Güncelleme Tarihi:
Kitabın hikayesine geçmeden evvel ne demek bu müzikli kitap ona değinmekte yarar var. Griffiths’i önceki kitaplarından tanıyanların bileceği üzere aynı zamanda orkestra şefi olan ve Zürih Oda Orkestrası ile Brandenburg Devlet Orkestrası’nda şefik yapmasının yanında ABD’den Çin’e, Afrika’dan İsrail’e, Rusya’ya pek çok ülkede sahneye çıkan Griffiths, çocuklar için kaleme aldığı kitaplarında müziğin zenginliğini ve sadece enstrümanların değil seslerin de çeşitliliğini erken yaşta keşfettirmeyi ve sevdirmeyi kendine şiar edinmiş. Bu niyetle çıktığı yolda kitaplarını sadece yazmakla kalmayıp aynı zamanda onlara müzikler de besteliyor ve her bir kitap aynı zamanda seslendiriliyor. Kitaba özel hazırlanan QR kodu sayesinde sesli versiyonu da oluşturuluyor.
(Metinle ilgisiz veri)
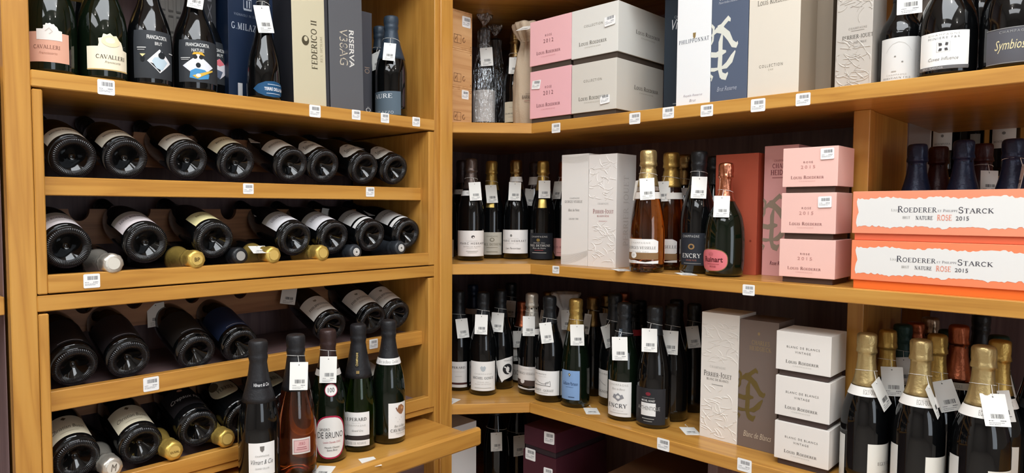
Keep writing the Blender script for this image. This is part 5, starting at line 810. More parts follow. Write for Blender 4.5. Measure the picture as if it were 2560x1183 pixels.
bottle('gold foil bottle with a black label beside the white boxes', (0.0566, 1.7407, 1.3367), 0.6645, 0.3215, 0.0405, 'std', labels=[(-1.4945, 0.8899, 0.0038, 0.0876, '#22252b', None, [('t', 'PAUL DETHUNE', 0.5, 0.52, 0.78, 0.085, '#dcdcd8', 'r'), ('t', 'CHAMPAGNE', 0.5, 0.86, 0.56, 0.06, '#c8c8c4', 'w'), ('e', 0.48, 0.73, 0.12, 0.12, '#8a743c'), ('t', 'GRAND CRU', 0.5, 0.62, 0.4, 0.05, '#c8c8c4', 'w'), ('t', 'Blanc de Noirs', 0.5, 0.42, 0.46, 0.06, '#c8c8c4', 'i'), ('r', 0.5, 0.34, 0.3, 0.02, '#a04a4a'), ('r', 0.5, 0.24, 0.5, 0.02, '#c8c8c4')]), (-0.4309, 0.3247, 0.1686, 0.1968, '@b39a56', None, [])], foil=('gold', 0.7), crumple=0.0005, group='bottles on the middle corner shelf')
price_tag('price tag on the gold foil bottle with black label', (0.0803, 1.7173, 1.5649), 0.6625, -0.1915, 0.0, sc=0.9324, neck=(0.0566, 1.7407, 1.6059, 0.0179), k=46, low=-0.012, group='hanging price tags')
bottle('bottle with copper foil and pink label partly behind the white box', (0.0814, 1.82, 1.3367), 0.6341, 0.3215, 0.04, 'std', labels=[(-1.2472, 1.1015, 0.0105, 0.0695, '#eba9a2', None, [('t', 'LOUIS ROEDERER', 0.5, 0.5, 0.86, 0.12, '#8a5a58', 'r'), ('r', 0.5, 0.2, 0.4, 0.03, '#b98078')])], foil=('copper', 0.74), group='bottles on the middle corner shelf')
price_tag('price tag on the copper foil bottle beside the white box', (0.0759, 1.7916, 1.564), -0.1185, -0.1913, 0.0, sc=0.9558, neck=(0.0814, 1.82, 1.6053, 0.0178), k=47, low=-0.012, group='hanging price tags')
gift_box('white gift box with fine wavy relief lines on the middle shelf', (0.2148, 1.627, 1.3367), 0, 0.0936, 0.085, 0.3246, col='#e9e5e0', front=[('t', 'GEORGES VESSELLE', 0.46, 0.575, 0.66, 0.022, '#77726e', 'rk'), ('t', 'CHAMPAGNE', 0.5, 0.605, 0.36, 0.014, '#8b8985', 'w'), ('t', 'Blanc de Noirs', 0.48, 0.5, 0.42, 0.022, '#8a8580', 'i'), ('t', 'GRAND CRU', 0.48, 0.42, 0.36, 0.016, '#8b8985', 'rw'), ('s', [(0.0, 0.008), (0.1, 0.0089), (0.2, 0.0116), (0.3, 0.0161), (0.4, 0.0224), (0.5, 0.0305), (0.6, 0.0404), (0.7, 0.0521), (0.8, 0.0656), (0.9, 0.0809), (1.0, 0.098)], 0.0016, '#bdb8b2'), ('s', [(0.0, 0.018), (0.1, 0.0189), (0.2, 0.0214), (0.3, 0.0257), (0.4, 0.0317), (0.5, 0.0394), (0.6, 0.0488), (0.7, 0.0599), (0.8, 0.0727), (0.9, 0.0873), (1.0, 0.1035)], 0.0016, '#bdb8b2'), ('s', [(0.0, 0.028), (0.1, 0.0288), (0.2, 0.0312), (0.3, 0.0353), (0.4, 0.041), (0.5, 0.0483), (0.6, 0.0572), (0.7, 0.0677), (0.8, 0.0798), (0.9, 0.0936), (1.0, 0.109)], 0.0016, '#bdb8b2'), ('s', [(0.0, 0.038), (0.1, 0.0388), (0.2, 0.0411), (0.3, 0.0449), (0.4, 0.0502), (0.5, 0.0571), (0.6, 0.0655), (0.7, 0.0755), (0.8, 0.087), (0.9, 0.1), (1.0, 0.1145)], 0.0016, '#bdb8b2'), ('s', [(0.0, 0.048), (0.1, 0.0487), (0.2, 0.0509), (0.3, 0.0545), (0.4, 0.0595), (0.5, 0.066), (0.6, 0.0739), (0.7, 0.0833), (0.8, 0.0941), (0.9, 0.1063), (1.0, 0.12)], 0.0016, '#bdb8b2'), ('s', [(0.0, 0.058), (0.1, 0.0587), (0.2, 0.0607), (0.3, 0.0641), (0.4, 0.0688), (0.5, 0.0749), (0.6, 0.0823), (0.7, 0.0911), (0.8, 0.1012), (0.9, 0.1127), (1.0, 0.1255)], 0.0016, '#bdb8b2'), ('s', [(0.0, 0.068), (0.1, 0.0686), (0.2, 0.0705), (0.3, 0.0737), (0.4, 0.0781), (0.5, 0.0838), (0.6, 0.0907), (0.7, 0.0989), (0.8, 0.1083), (0.9, 0.119), (1.0, 0.131)], 0.0016, '#bdb8b2'), ('s', [(0.0, 0.078), (0.1, 0.0786), (0.2, 0.0803), (0.3, 0.0833), (0.4, 0.0874), (0.5, 0.0926), (0.6, 0.0991), (0.7, 0.1067), (0.8, 0.1154), (0.9, 0.1254), (1.0, 0.1365)], 0.0016, '#bdb8b2'), ('s', [(0.0, 0.088), (0.1, 0.0885), (0.2, 0.0902), (0.3, 0.0929), (0.4, 0.0966), (0.5, 0.1015), (0.6, 0.1074), (0.7, 0.1145), (0.8, 0.1226), (0.9, 0.1317), (1.0, 0.142)], 0.0016, '#bdb8b2'), ('s', [(0.0, 0.99), (0.1, 0.9846), (0.2, 0.9804), (0.3, 0.9774), (0.4, 0.9756), (0.5, 0.975), (0.6, 0.9756), (0.7, 0.9774), (0.8, 0.9804), (0.9, 0.9846), (1.0, 0.99)], 0.0016, '#c4bfb9'), ('s', [(0.0, 0.98), (0.1, 0.9746), (0.2, 0.9704), (0.3, 0.9674), (0.4, 0.9656), (0.5, 0.965), (0.6, 0.9656), (0.7, 0.9674), (0.8, 0.9704), (0.9, 0.9746), (1.0, 0.98)], 0.0016, '#c4bfb9'), ('s', [(0.0, 0.97), (0.1, 0.9646), (0.2, 0.9604), (0.3, 0.9574), (0.4, 0.9556), (0.5, 0.955), (0.6, 0.9556), (0.7, 0.9574), (0.8, 0.9604), (0.9, 0.9646), (1.0, 0.97)], 0.0016, '#c4bfb9'), ('s', [(0.0, 0.96), (0.1, 0.9546), (0.2, 0.9504), (0.3, 0.9474), (0.4, 0.9456), (0.5, 0.945), (0.6, 0.9456), (0.7, 0.9474), (0.8, 0.9504), (0.9, 0.9546), (1.0, 0.96)], 0.0016, '#c4bfb9'), ('s', [(0.0, 0.95), (0.1, 0.9446), (0.2, 0.9404), (0.3, 0.9374), (0.4, 0.9356), (0.5, 0.935), (0.6, 0.9356), (0.7, 0.9374), (0.8, 0.9404), (0.9, 0.9446), (1.0, 0.95)], 0.0016, '#c4bfb9'), ('s', [(0.0, 0.94), (0.1, 0.9346), (0.2, 0.9304), (0.3, 0.9274), (0.4, 0.9256), (0.5, 0.925), (0.6, 0.9256), (0.7, 0.9274), (0.8, 0.9304), (0.9, 0.9346), (1.0, 0.94)], 0.0016, '#c4bfb9')])
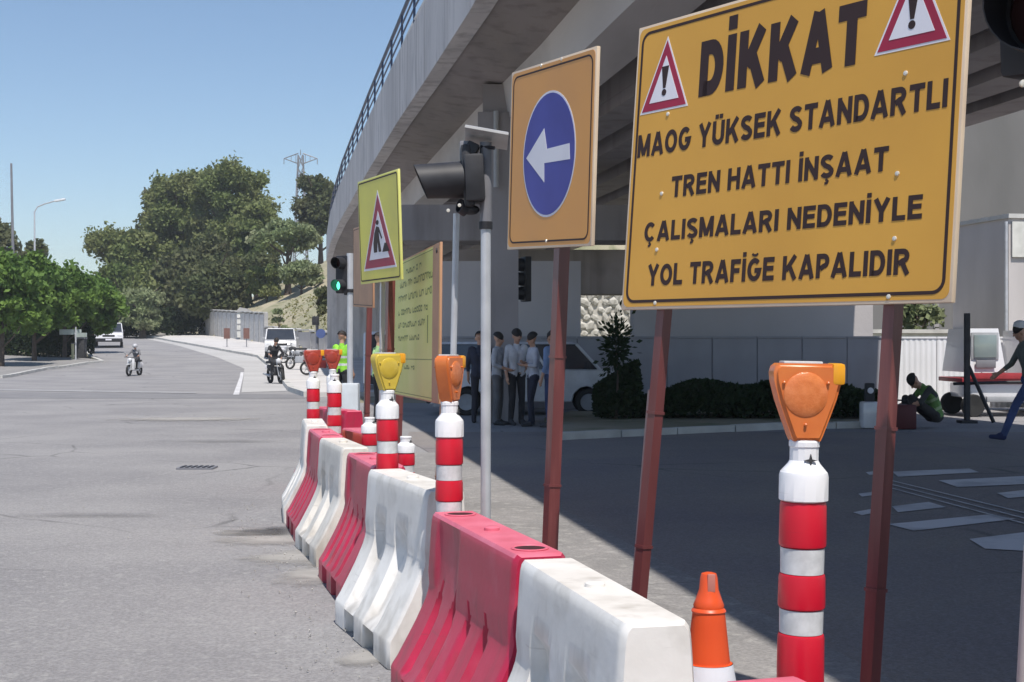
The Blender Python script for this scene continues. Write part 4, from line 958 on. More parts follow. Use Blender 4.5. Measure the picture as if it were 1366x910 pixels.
# yellow road works sign
sy_ = Sign('roadworks_sign', 'yellow sign with a red triangle showing a digging worker, above the pale text board', [(476,243),(531.5,225),(534.7,373),(482,379.5)], .9, 11.5, sign_ye, rim=sign_yg, border=.02, bw=.012, rad=.03)
zz = lambda x, y: sy_.uv(460+x/4.55, 220+y/4.55)
a, b, t = zz(120,632), zz(300,565+45), zz(190,182)
i3 = sy_.tri(a[0]+.02,b[0]+.03,(a[1]+b[1])/2,t[1]); xm = (a[0]+b[0])/2+.02; h = t[1]-a[1]; z0 = (a[1]+b[1])/2
W = b[0]-a[0]
fig = [(-.13,.22),(-.02,.22),(.0,.38),(.03,.22),(.12,.22),(.06,.42),(.05,.52),(.13,.40),(.16,.42),(.06,.58),(-.03,.60),(-.10,.50),(-.14,.36)]
sy_.flat([(xm+p[0]*W*1.0-.03*W, z0+p[1]*h*.95) for p in fig][::-1],'worker_symbol',sign_blk,5)
sy_.flat([(xm-.02*W+.05*W*math.cos(R(30*k)), z0+.62*h+.035*h*math.sin(R(30*k))) for k in range(12)],'worker_head',sign_blk,5)
sy_.flat([(xm+.12*W,z0+.2*h),(xm+.36*W,z0+.2*h),(xm+.26*W,z0+.32*h),(xm+.2*W,z0+.32*h)],'heap_symbol',sign_blk,5)
postline(sy_,None,0,516,0,.06,top_uv=(sy_.w*.62,sy_.H-.1)); postline(sy_,None,0,508,0,.035,m=post_gv,top_uv=(sy_.w*.42,.1))
# pale text board
st_ = Sign('information_board', 'tall pale yellow green board with rows of faded green lettering', [(522.5,353),(589.5,322.5),(583,539),(526.5,526)], 1.25, 10.5, sign_yg, rim=sign_org, border=.03, bw=.006, rad=.01, bm_=sign_grn)
r = random.Random(9)
for v, hh_, ua, ub in ((.885,.040,.32,.64),(.795,.050,.18,.90),(.695,.050,.14,.84),(.595,.045,.14,.80),(.50,.045,.14,.72),(.405,.04,.14,.60),(.20,.03,.3,.5)):
    u = ua
    m = MB()
    while u < ub:
        wl = r.uniform(.024,.040); x0 = u*st_.w; x1 = (u+wl)*st_.w; z0_ = v*st_.H; z1_ = z0_+hh_*st_.H*r.uniform(.75,1)
        k = r.randrange(3); bwd = .014
        def bar(a0,b0,a1,b1): m.add([(a0,-.0024,b0),(a1,-.0024,b0),(a1,-.0024,b1),(a0,-.0024,b1)],[(0,1,2,3)])
        bar(x0,z0_,x0+bwd,z1_)
        if k != 1: bar(x0+bwd,z1_-bwd,x1,z1_)
        if k != 0: bar(x0+bwd,z0_,x1,z0_+bwd)
        bar(x1-bwd+.0005,z0_+bwd,x1+.0005,z1_-bwd)
        u += wl+.008+(.03 if r.random() < .15 else 0)
    st_.put(m,'lettering',sign_grn,0)['kind'] = 'stuff'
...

Bu kitabın müziklerinde sesleri yakalamayı çok seven müzisyen Fabian Künzli’nin ritimleri, suluboyanın düşsel dünyasını hikâye ile birleştiren Karin Hellert’in fırçası, usta çevirmen Celal Üster’in özgün çevirisi ve tiyatro dünyamızın en kıymetli sanatçılarından Tilbe Saran’ın sesi Griffiths’in yoldaşları. Üstelik dahası da var; ki onları da kitabın hikayesine saklayalım.
Bir yolculuk başlıyor…
Her şey kuzeyin ucunda bir ülkede başlıyor. Bu ülkede kendi halinde mutlu bir hayatı olan Sven, büyük bir kentin dolaylarında çok yüksek bir binanın dokuzuncu katında annesi ve babasıyla yaşıyor. Sven’in en sevdiği şey kitap okumak, en sevdiği kitaplar ise hiç gitmediği uzak ülkeler hakkındaki kitaplar. Özellikle de Doğu’dan Batı’ya uzanan İpek Yolu’na dair kitaplar okurken uçan halılardan sihirli lambalara türlü hayallere dalmayı çok ama çok sevmesi de yine bu yüzden.
Sven en sevdiği hikayelerin düşlerinde kayboladursun bir gün bu düşlerin gerçek bir maceranın başlatıcısı olacağını nereden bilebilirdi ki… Aynı zamanda pazara gitmeyi ve pazarın hem rengarenk hem de hayat dolu seslerini bir o kadar cazip bulan başkahramanımız bir gün yine pazara gittiği bir sırada tezgahlardan birinde önüne düşen karpuz ile hayal bile edemeyeceği bir maceraya atılıyor.
Çünkü bu karpuz sihirli! İçinde efendisinin sinirlenip hapsettiği bir Cin olan bu karpuza yardım edip Cin’i kurtarmak ise onun elinde. Ama yardım edeceği konu öyle kolay bir konu değil. Sinirli efendisi Cin’e dört tuhaf enstrüman bulup ona getirmesi görevi vermiş. Batı müziğinden alıştığımız flüt, arp, piyano gibi enstrümanlardan ziyade daha otantik seslere sahip bu enstrümanları bulmak içinse beraber yola çıkmaktan başka çareleri yok. Zira Cin tahmin edileceği üzere bunu tek başına yapabilecek durumda değil.
Bu haliyle bile kulağa büyüleyici gelmiyor mu? Peki bu yolculuk sırasında karşılarına hangi müzik aletleri ve müzisyenler çıkacak dersiniz? İşin büyüsünü kaçırmadan kısaca değinelim. İpek Yolu rotası üzerinde uzanacak bu yolculukta önce ikilinin akıl hocası Nasreddin Hoca onları ne yönden gidecekleri konusunda bilgilendirdikten sonra eşeğine ters binerek uzaklaşıyor. Bu başlangıcın ardından darbuka ve kudüm, ney, kanun ve son olarak da çeng ile tanışan Sven ve Cin hem bu enstrümanlara ve her birinin çıkardığı seslere hem de bunları çalanların ustalıklarına hayran kalıyor.
Yazının başında değindiğimiz Griffiths’in diğer yoldaşları işte bu enstrümanların hepsinin bugün yaşayan üstatları aynı zamanda. Vurmalılarda Burhan Öçal, neyde Murat Çakmaz, kanunda Serkan Kaynarcalı, çengde Xu Fengxia’nın birer masal kahramanı olarak karşımıza çıkması sihirle dolu kitabın en büyük sürprizi. Bundan sonrası nasıl oluyor kısmını ise kitaba bırakalım.